GIVEN EXERCISE: Copy exactly the lines of the records below, and only those lines, beginning with the line that contains "Write part 4" and ending with the line that contains "mb.add(P, [(2*i, 2*i+1, 2*i+3, 2*i+2)".
───
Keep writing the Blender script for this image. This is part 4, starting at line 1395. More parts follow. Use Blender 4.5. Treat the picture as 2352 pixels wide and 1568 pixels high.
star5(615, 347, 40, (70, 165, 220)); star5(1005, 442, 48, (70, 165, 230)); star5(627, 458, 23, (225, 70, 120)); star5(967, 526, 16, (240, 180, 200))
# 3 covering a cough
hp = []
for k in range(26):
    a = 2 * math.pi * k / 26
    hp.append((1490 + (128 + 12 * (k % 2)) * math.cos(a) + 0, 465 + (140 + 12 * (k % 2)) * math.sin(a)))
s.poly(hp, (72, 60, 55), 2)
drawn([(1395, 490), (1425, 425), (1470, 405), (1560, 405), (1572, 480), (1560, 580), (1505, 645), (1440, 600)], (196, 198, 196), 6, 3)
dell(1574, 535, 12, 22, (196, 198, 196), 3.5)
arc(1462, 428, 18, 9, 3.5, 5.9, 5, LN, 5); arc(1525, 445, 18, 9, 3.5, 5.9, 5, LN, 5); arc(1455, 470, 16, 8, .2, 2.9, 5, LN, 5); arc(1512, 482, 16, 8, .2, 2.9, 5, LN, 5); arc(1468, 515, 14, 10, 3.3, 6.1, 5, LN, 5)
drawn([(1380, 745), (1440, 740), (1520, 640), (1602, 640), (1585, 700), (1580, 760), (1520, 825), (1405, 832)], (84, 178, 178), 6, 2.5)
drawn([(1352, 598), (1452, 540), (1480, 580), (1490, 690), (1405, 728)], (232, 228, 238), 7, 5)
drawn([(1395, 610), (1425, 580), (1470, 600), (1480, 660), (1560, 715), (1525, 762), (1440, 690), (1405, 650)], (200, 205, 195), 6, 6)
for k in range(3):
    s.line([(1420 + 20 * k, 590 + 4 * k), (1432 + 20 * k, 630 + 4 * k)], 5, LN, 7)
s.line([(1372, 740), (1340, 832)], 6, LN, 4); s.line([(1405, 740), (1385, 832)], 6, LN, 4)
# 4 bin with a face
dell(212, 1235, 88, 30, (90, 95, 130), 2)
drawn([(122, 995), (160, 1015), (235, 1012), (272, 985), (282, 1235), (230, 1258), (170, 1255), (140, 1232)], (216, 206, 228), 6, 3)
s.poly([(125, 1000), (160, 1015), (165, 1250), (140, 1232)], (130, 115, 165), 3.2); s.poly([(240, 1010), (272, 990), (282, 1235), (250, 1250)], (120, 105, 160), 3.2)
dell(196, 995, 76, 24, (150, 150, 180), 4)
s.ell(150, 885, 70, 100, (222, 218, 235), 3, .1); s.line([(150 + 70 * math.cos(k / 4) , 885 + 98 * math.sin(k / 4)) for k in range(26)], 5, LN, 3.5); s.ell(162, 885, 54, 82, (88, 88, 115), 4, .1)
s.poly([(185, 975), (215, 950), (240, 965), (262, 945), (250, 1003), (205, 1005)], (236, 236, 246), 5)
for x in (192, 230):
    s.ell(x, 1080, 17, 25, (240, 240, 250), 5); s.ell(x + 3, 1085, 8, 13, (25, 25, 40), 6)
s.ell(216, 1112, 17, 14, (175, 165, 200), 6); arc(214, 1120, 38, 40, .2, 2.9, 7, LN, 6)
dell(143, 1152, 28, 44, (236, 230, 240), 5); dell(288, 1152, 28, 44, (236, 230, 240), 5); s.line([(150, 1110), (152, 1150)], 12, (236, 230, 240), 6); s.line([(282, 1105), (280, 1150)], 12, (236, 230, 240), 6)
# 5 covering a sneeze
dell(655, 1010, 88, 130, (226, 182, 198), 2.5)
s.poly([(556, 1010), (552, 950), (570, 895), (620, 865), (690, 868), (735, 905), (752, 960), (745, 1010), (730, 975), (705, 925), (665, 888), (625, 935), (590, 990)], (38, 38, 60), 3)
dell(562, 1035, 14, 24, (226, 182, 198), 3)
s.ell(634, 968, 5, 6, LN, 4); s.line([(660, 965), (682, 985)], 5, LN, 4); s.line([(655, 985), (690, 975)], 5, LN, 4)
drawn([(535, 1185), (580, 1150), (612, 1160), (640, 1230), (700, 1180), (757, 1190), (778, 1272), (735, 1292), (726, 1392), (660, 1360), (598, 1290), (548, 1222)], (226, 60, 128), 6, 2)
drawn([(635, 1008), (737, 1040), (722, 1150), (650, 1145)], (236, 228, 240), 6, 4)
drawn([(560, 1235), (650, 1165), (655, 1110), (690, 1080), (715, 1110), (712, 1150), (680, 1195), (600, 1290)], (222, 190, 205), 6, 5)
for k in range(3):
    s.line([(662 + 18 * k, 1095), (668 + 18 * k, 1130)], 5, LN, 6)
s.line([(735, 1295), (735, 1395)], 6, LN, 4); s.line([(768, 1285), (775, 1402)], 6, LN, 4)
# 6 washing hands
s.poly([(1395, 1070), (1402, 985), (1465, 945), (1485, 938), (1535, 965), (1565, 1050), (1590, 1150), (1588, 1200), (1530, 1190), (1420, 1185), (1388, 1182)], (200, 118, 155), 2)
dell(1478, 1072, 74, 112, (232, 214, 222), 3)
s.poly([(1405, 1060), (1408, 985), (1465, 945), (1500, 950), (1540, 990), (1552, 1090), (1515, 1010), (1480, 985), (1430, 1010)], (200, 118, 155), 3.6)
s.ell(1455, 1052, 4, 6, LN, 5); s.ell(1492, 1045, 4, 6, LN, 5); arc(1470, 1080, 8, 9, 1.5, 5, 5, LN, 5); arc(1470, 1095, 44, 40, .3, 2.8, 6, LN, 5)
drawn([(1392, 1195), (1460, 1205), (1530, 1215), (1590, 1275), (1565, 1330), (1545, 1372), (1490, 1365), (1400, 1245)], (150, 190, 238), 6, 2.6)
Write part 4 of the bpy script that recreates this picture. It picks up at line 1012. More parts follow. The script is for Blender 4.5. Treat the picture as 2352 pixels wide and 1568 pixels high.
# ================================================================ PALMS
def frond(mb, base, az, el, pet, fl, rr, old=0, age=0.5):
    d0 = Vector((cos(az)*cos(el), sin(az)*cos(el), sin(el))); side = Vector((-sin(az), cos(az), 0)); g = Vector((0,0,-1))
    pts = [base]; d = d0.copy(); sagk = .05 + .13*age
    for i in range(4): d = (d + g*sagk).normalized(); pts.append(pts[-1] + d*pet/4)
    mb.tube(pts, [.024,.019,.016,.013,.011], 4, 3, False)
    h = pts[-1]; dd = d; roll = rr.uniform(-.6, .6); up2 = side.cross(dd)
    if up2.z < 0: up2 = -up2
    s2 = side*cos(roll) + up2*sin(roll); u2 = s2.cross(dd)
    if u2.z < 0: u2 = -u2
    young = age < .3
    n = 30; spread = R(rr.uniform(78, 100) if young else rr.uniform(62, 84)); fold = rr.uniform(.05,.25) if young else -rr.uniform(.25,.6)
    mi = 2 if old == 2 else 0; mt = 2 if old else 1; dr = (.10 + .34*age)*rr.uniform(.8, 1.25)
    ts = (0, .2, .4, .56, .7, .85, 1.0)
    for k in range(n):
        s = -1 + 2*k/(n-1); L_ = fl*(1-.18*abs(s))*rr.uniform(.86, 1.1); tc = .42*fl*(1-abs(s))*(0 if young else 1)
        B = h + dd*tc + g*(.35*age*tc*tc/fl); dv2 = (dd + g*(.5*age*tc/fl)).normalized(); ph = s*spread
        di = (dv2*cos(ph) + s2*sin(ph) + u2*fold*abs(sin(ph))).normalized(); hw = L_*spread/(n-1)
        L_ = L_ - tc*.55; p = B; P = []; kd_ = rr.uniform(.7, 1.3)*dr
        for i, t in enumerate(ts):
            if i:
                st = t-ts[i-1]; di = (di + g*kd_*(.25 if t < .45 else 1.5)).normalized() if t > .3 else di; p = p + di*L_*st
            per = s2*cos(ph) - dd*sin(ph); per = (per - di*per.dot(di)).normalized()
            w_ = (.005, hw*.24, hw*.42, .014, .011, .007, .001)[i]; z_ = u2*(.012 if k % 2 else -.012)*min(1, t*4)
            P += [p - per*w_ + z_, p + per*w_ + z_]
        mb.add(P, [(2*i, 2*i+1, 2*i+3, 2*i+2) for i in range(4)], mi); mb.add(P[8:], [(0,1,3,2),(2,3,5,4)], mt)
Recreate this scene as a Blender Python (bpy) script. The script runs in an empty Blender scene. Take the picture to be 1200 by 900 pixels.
───
RESPONSE BELOW:
Write part 4 of the bpy script that recreates this picture. It picks up at line 1012. More parts follow. The script is for Blender 4.5. Treat the picture as 2352 pixels wide and 1568 pixels high.
# ================================================================ PALMS
def frond(mb, base, az, el, pet, fl, rr, old=0, age=0.5):
    d0 = Vector((cos(az)*cos(el), sin(az)*cos(el), sin(el))); side = Vector((-sin(az), cos(az), 0)); g = Vector((0,0,-1))
    pts = [base]; d = d0.copy(); sagk = .05 + .13*age
    for i in range(4): d = (d + g*sagk).normalized(); pts.append(pts[-1] + d*pet/4)
    mb.tube(pts, [.024,.019,.016,.013,.011], 4, 3, False)
    h = pts[-1]; dd = d; roll = rr.uniform(-.6, .6); up2 = side.cross(dd)
    if up2.z < 0: up2 = -up2
    s2 = side*cos(roll) + up2*sin(roll); u2 = s2.cross(dd)
    if u2.z < 0: u2 = -u2
    young = age < .3
    n = 30; spread = R(rr.uniform(78, 100) if young else rr.uniform(62, 84)); fold = rr.uniform(.05,.25) if young else -rr.uniform(.25,.6)
    mi = 2 if old == 2 else 0; mt = 2 if old else 1; dr = (.10 + .34*age)*rr.uniform(.8, 1.25)
    ts = (0, .2, .4, .56, .7, .85, 1.0)
    for k in range(n):
        s = -1 + 2*k/(n-1); L_ = fl*(1-.18*abs(s))*rr.uniform(.86, 1.1); tc = .42*fl*(1-abs(s))*(0 if young else 1)
        B = h + dd*tc + g*(.35*age*tc*tc/fl); dv2 = (dd + g*(.5*age*tc/fl)).normalized(); ph = s*spread
        di = (dv2*cos(ph) + s2*sin(ph) + u2*fold*abs(sin(ph))).normalized(); hw = L_*spread/(n-1)
        L_ = L_ - tc*.55; p = B; P = []; kd_ = rr.uniform(.7, 1.3)*dr
        for i, t in enumerate(ts):
            if i:
                st = t-ts[i-1]; di = (di + g*kd_*(.25 if t < .45 else 1.5)).normalized() if t > .3 else di; p = p + di*L_*st
            per = s2*cos(ph) - dd*sin(ph); per = (per - di*per.dot(di)).normalized()
            w_ = (.005, hw*.24, hw*.42, .014, .011, .007, .001)[i]; z_ = u2*(.012 if k % 2 else -.012)*min(1, t*4)
            P += [p - per*w_ + z_, p + per*w_ + z_]
        mb.add(P, [(2*i, 2*i+1, 2*i+3, 2*i+2) for i in range(4)], mi); mb.add(P[8:], [(0,1,3,2),(2,3,5,4)], mt)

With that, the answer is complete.